As in Colorado Springs, and numerous other cities in the U.S., in Philadelphia there is no required periodic inspection of fire escapes, and by all accounts there never has been. The Philadelphia City Council entertained the idea of adopting a fire-escape inspection program last spring, after the death, but so far it has not done so, after building owners complained about the expense.

There’s been no discussion by Springs City Council to require fire escape inspections.

Lovell says Regional Building inspects elevators every six months, twice as often as the law requires. It’s up to the Fire Department to inspect other safety issues, he says, such as access in and out of buildings and fire extinguishers. He says fire escape inspections should be conducted regularly, but doesn’t say by whom.

Pueblo Fire Department doesn’t inspect that city’s roughly two dozen fire escapes, says interim Deputy Chief Shawn Shelton, and he’s unaware of any agency that does. “The current code we’re under does not address them specifically,” he says. Pueblo, like Colorado Springs, follows the 2009 International Building Code and Fire Code.

However, in Denver, the fire department, which also follows the 2009 codes, inspects the approximately 150 fire escapes in the city and county of Denver annually as part of its routine fire inspections, Fire Prevention Division Chief Joseph Gonzales says via email. “If there are obvious deficiencies,” he writes, “the fire escape is included in any order issued for items that need to be brought into compliance.”

Gonzales says Denver Fire is planning to adopt the 2015 International Fire Code. “This is the first time requirements for fire escapes are all included in one section of the code, eliminating the need to research the past code effective at the time each fire escape was constructed,” he says.

New building and fire codes are introduced every three years by the International Code Council, which works jointly with the National Fire Protection Association to update the International Fire Code, also every three years. The most current available is the 2012 code.

In the Springs, Regional Building historically has adopted a new version every six years. It doesn’t update more often, Lovell says, because it’s a costly and protracted process for an agency that serves seven jurisdictions in the region. Lovell says there’s been no discussion so far of adopting the 2015 code.

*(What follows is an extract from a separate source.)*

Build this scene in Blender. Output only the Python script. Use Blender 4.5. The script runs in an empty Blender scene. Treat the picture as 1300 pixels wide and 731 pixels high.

Until the 2012 code came out, there were no specific guidelines requiring fire escapes to be inspected, says Cisco Meneses, of Somerville, Mass. Recognizing that dearth, Meneses in recent years established the for-profit Fire Escape Services, with offices on the East and West coasts, and Fire Escape Engineers, and founded the nonprofit National Fire Escape Association.

He says before the 2012 code was issued, which requires inspections every five years, inspectors could cite a building owner for an unsafe fire escape if it was found while inspecting a building’s other fire safety features.

Meneses has developed inspection requirements, which include the obvious, such as broken or missing steps and railings, and also load-bearing tests. But even minus such provisions in building and fire codes, Meneses says, fire departments could turn to older codes’ sections on unsafe buildings to issue citations for faulty fire escapes. “It’s called an imminent hazard,” he says. “As a firefighter, if it’s right there in your face, now I’m forced to do something about it. I would put it under ‘egress maintenance — obstruction.’ It’s another violation if it’s not structurally sound.”

But cities nationwide have all but ignored fire escapes until an incident occurs. “It’s out of sight, out of mind, and don’t look for trouble,” he says, noting that firefighters themselves often advise recruits to not use fire escapes, because they’re unreliable.

Meneses has taught fire-escape safety across the country, often at no cost. He conducted a seminar in late March in Salt Lake City during which the Springs and Philadelphia deaths were noted. “I called the city of Colorado Springs to see if I could come out and do a class,” he says. “They never returned my call.”